I will honestly say I loved the ending. The war I will not give too many details so as not to spoil, but oh my goodness. Very well written and described. The scenes were so thoroughly described it was almost as if it was a movie in my head. Which brings me to my never ending request, can we please make this series a movie? I understand love scenes would have to be omitted or made a little less graphic as described, but seriously. Theo James would be the perfect Rhys. Cara Delivigne = Mor. Evana Lynch = Elain. Robert Carlysle = Feyre’s dad. Kellan Lutz = Cassian.
I really like how Maas built off of Feyre and Rhys’s mating bond. Up until the last maybe quarter of the book I was hating Tamlin. I still do not like him, however he did something that was very surprising and generous for his character at the end.

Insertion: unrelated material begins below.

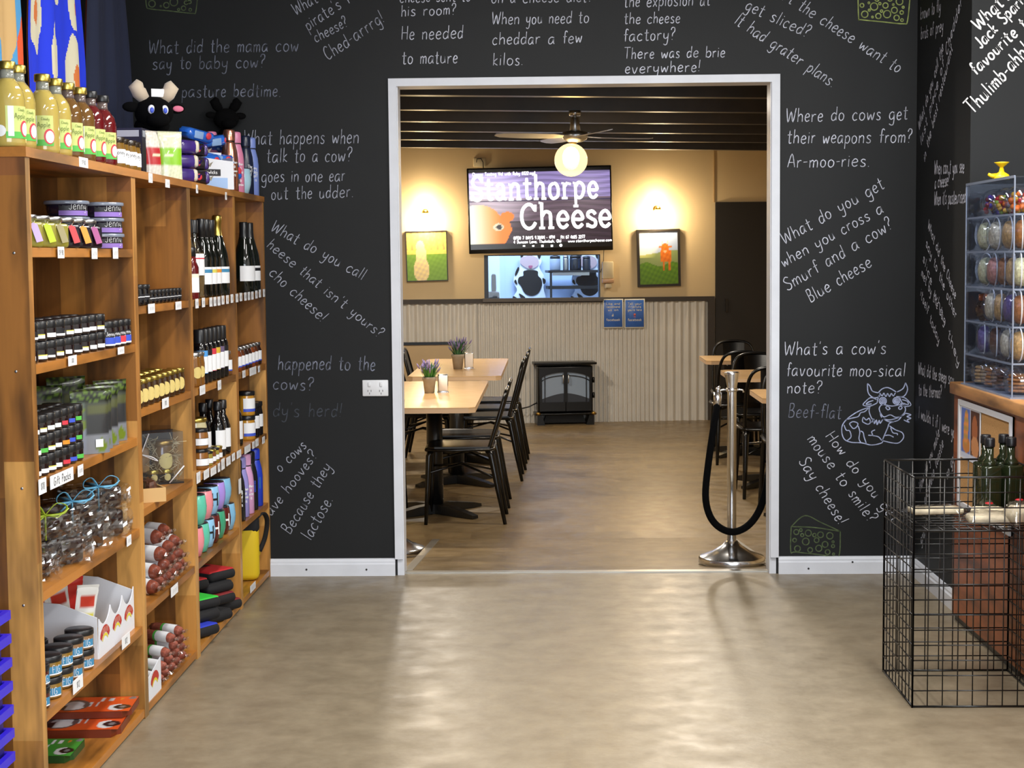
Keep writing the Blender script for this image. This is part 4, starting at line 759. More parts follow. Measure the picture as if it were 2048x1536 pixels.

This book I found myself gasping, covering my eyes, blushing, crying (really Maas? p. 666?! awful number, awful page), and of course squealing. I wish she would’ve contributed something to the mating bond now between Elain and Lucien. Instead, the book basically omits him besides the very beginning and very end. Are they or are they not going to try to build a relationship from this bond? If not, then give Azriel a relationship with Elain, dammit!

Now I have to wait until 2018 for two Sarah J. Maas books that are probably going to murder my heart.